# Directive
Quote exactly the lines spanning from the top of the data below to the line that contains "rnd = random.Random(7)", including both.

-- -- --

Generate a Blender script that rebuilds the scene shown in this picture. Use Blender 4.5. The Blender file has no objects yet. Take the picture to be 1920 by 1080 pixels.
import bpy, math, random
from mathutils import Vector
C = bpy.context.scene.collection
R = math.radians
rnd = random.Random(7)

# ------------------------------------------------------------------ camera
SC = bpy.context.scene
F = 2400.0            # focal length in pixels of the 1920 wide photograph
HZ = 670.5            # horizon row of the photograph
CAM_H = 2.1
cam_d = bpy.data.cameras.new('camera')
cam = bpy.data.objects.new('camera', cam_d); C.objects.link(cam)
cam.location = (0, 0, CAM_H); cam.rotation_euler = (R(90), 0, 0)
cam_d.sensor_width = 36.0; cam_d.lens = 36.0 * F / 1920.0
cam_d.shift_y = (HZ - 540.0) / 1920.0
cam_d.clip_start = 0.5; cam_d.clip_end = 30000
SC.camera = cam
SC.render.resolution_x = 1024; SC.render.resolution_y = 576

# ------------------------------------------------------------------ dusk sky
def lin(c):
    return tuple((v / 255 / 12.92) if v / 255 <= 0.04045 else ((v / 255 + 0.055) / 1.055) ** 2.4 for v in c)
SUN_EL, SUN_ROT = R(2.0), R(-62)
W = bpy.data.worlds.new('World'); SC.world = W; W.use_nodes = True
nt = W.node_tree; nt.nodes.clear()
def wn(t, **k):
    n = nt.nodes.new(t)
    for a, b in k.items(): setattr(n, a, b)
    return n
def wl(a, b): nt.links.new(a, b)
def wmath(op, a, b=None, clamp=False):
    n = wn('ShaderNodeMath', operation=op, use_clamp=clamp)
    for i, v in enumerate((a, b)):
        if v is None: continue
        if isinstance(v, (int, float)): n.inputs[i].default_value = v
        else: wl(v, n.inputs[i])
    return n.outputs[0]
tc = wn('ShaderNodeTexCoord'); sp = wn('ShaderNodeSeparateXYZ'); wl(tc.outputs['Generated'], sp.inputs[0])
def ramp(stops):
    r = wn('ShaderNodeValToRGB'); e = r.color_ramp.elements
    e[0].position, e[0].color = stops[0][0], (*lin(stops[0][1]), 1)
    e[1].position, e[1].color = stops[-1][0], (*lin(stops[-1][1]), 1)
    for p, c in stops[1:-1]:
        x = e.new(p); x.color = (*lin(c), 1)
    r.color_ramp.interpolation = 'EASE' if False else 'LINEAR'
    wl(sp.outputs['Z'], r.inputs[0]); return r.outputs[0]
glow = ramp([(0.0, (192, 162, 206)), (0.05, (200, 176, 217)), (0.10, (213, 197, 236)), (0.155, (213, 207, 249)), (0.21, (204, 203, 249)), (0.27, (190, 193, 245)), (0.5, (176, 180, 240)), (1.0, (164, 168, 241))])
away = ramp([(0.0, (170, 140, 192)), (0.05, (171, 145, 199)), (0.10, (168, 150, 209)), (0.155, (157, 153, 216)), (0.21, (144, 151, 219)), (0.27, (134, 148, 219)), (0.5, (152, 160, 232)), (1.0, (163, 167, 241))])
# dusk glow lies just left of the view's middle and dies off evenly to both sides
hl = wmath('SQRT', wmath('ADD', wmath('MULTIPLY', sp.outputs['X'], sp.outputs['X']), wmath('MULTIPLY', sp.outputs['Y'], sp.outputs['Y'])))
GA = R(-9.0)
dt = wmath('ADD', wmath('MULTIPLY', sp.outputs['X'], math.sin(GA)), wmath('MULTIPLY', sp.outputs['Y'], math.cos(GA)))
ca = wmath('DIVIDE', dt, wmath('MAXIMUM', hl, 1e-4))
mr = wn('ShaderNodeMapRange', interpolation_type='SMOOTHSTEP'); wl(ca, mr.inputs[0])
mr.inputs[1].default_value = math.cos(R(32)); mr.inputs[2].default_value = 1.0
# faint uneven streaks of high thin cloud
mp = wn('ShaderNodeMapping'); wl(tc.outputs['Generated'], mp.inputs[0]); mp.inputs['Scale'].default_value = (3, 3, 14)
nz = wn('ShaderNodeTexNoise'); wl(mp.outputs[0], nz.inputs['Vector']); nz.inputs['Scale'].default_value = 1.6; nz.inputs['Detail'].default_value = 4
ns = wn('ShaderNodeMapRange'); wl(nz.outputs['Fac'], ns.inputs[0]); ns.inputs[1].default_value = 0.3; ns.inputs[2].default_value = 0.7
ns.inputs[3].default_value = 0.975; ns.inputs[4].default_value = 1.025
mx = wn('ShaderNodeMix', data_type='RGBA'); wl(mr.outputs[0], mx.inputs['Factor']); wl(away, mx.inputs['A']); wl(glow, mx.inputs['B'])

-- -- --

# Completed exercise
Generate a Blender script that rebuilds the scene shown in this picture. Use Blender 4.5. The Blender file has no objects yet. Take the picture to be 1920 by 1080 pixels.
import bpy, math, random
from mathutils import Vector
C = bpy.context.scene.collection
R = math.radians
rnd = random.Random(7)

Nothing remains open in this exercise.